───── GIVEN RECORDS ─────

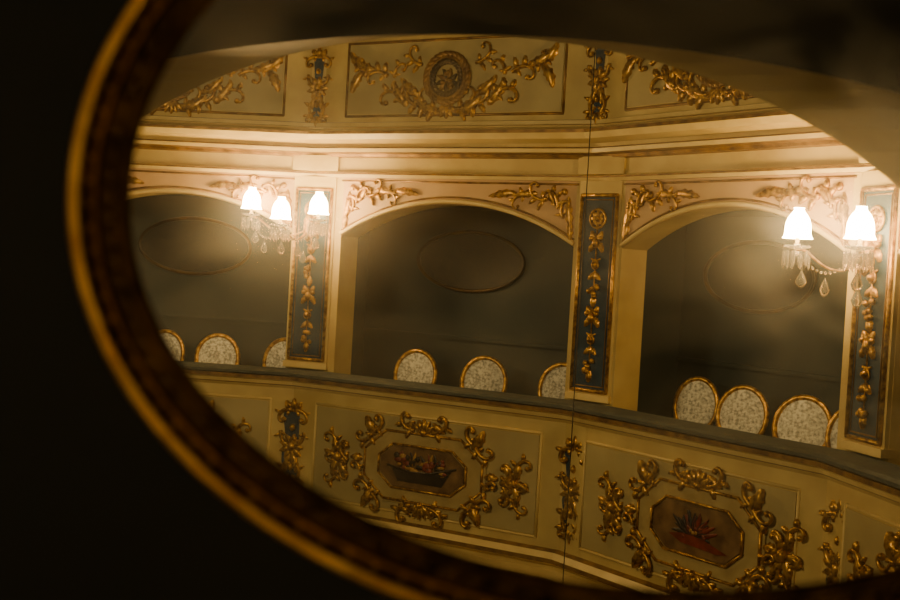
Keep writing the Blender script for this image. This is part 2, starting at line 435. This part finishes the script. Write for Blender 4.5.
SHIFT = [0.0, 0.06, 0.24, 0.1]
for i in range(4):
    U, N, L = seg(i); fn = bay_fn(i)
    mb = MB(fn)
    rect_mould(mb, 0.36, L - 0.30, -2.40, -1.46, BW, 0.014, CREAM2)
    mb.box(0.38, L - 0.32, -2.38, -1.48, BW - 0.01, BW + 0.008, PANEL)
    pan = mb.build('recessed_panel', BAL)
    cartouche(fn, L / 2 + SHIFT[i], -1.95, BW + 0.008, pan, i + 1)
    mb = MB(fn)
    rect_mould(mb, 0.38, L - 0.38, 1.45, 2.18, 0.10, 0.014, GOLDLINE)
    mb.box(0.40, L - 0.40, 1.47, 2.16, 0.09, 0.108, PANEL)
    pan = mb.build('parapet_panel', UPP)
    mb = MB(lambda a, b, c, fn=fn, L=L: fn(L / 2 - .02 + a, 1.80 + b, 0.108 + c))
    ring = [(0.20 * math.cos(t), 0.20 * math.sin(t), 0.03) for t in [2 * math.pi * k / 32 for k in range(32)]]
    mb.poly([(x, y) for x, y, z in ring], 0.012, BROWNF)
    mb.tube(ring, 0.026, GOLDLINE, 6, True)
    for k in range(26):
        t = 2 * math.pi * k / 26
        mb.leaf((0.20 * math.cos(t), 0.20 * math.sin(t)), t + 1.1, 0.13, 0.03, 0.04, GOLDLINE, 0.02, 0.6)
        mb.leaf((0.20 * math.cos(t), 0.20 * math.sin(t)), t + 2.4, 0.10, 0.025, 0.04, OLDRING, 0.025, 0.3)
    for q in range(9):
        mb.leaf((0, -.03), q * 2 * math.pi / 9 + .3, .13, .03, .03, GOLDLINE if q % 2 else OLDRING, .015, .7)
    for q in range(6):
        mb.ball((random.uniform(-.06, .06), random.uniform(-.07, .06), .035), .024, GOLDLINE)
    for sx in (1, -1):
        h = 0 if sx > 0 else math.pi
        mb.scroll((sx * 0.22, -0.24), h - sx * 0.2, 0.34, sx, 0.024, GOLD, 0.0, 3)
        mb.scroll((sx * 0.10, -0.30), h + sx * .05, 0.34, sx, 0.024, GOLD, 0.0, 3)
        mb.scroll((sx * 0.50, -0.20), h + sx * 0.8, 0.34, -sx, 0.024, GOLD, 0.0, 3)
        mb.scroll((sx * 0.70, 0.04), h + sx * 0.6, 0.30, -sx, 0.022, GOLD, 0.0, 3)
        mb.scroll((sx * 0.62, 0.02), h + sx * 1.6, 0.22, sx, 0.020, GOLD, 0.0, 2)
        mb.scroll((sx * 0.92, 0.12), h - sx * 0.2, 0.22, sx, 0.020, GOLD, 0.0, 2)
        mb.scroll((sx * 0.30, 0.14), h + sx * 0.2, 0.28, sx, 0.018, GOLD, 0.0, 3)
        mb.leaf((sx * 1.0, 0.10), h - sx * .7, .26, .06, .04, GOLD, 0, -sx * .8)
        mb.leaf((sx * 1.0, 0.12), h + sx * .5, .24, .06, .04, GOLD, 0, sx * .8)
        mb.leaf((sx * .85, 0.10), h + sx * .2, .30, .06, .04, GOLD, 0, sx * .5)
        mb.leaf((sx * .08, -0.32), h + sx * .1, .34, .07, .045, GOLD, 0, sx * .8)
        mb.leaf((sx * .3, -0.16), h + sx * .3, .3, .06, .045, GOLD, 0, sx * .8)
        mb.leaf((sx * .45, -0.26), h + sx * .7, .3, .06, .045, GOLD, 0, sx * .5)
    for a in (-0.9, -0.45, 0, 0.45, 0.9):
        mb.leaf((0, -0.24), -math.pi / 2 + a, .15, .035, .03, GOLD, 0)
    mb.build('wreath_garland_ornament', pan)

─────
───── GIVEN RECORDS ─────

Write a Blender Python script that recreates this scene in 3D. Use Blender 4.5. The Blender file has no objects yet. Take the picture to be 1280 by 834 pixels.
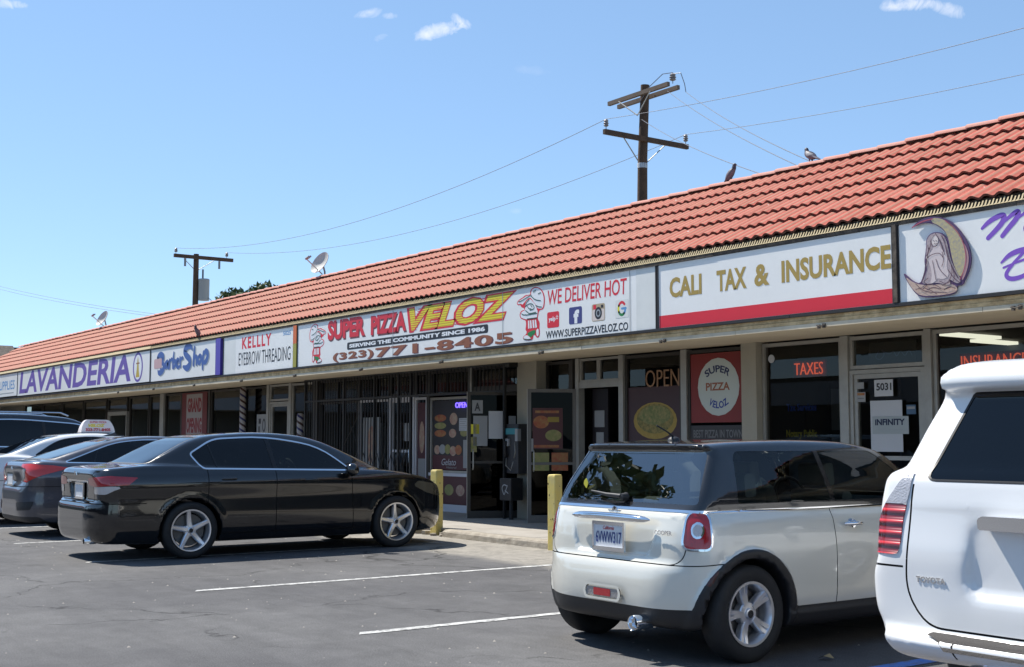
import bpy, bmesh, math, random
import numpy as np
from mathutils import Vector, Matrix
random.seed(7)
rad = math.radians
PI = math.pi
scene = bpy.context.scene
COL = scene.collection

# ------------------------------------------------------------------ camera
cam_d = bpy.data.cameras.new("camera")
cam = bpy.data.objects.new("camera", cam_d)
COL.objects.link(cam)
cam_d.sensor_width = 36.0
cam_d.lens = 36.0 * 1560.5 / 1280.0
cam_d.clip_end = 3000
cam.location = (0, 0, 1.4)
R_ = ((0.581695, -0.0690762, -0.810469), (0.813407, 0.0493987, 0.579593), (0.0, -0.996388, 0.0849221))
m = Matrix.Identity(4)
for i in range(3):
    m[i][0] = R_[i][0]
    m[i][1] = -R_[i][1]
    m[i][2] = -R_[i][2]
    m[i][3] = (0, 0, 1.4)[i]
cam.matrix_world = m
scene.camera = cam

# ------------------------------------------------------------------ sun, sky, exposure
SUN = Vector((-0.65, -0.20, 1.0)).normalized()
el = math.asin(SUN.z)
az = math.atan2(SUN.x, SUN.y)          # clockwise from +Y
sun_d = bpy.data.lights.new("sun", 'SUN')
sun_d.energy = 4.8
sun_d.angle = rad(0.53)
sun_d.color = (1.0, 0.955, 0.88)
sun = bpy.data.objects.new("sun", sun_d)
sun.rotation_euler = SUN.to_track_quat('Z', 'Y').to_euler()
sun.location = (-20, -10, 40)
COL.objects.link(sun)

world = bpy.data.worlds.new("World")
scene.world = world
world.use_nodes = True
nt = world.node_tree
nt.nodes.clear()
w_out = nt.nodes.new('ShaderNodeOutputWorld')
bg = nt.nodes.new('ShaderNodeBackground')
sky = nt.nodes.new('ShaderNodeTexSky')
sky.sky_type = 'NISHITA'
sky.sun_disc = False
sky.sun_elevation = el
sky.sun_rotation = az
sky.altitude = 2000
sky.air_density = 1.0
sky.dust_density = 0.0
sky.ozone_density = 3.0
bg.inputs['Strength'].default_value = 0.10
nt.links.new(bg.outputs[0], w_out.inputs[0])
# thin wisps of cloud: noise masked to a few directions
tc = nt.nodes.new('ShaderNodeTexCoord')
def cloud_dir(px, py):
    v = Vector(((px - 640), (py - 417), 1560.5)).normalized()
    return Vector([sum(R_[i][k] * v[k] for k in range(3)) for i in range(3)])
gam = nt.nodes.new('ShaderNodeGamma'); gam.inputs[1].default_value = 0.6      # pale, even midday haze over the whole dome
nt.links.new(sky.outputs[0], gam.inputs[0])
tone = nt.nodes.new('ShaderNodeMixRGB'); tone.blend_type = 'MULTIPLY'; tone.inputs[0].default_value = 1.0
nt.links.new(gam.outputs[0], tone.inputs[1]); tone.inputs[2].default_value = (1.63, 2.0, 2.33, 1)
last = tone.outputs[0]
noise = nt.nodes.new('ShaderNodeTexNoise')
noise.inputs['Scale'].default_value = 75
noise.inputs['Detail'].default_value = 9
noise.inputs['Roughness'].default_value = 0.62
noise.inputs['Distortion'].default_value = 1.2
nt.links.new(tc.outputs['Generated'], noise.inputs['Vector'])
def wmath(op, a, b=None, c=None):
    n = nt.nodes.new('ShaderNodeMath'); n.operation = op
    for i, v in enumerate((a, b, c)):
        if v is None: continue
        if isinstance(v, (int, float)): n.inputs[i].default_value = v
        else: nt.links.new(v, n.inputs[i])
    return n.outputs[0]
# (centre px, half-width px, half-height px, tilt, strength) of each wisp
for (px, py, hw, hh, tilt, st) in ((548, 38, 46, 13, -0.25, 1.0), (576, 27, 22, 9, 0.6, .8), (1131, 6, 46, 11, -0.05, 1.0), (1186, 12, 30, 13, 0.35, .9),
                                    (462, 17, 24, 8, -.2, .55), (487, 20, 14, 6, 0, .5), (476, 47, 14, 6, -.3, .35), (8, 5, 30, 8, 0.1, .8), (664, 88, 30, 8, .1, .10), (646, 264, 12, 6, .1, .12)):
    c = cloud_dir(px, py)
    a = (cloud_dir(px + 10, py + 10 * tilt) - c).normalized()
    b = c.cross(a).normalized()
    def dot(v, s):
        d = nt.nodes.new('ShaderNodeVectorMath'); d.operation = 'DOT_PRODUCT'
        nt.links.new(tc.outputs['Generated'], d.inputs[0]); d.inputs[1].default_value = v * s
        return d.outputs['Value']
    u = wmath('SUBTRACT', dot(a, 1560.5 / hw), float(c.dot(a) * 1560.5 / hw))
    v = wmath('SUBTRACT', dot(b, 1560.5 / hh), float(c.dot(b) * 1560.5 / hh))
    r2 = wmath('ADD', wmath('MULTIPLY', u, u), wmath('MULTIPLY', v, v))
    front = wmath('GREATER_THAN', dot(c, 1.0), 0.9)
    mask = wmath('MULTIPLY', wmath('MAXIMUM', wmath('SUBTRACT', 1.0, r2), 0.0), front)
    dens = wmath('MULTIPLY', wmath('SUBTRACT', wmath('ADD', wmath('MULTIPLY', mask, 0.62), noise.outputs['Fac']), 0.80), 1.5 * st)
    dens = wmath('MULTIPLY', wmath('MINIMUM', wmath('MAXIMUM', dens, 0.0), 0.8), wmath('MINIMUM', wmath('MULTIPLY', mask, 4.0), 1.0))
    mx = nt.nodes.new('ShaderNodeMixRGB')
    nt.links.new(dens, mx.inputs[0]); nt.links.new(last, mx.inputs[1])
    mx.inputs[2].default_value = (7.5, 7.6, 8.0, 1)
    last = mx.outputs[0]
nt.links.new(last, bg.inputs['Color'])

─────
───── GIVEN RECORDS ─────

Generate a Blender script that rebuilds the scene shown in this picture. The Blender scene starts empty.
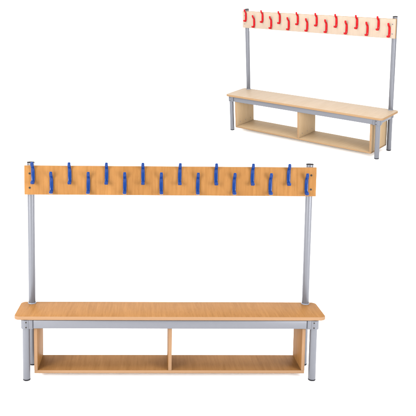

─────

WORK INSTRUCTIONS:
Copy the lines from the entries above in which the word "that" appears.

THE RESPONSE:
Write a Blender Python script that recreates this scene in 3D. Use Blender 4.5. The Blender file has no objects yet. Take the picture to be 1280 by 834 pixels.
Generate a Blender script that rebuilds the scene shown in this picture. The Blender scene starts empty.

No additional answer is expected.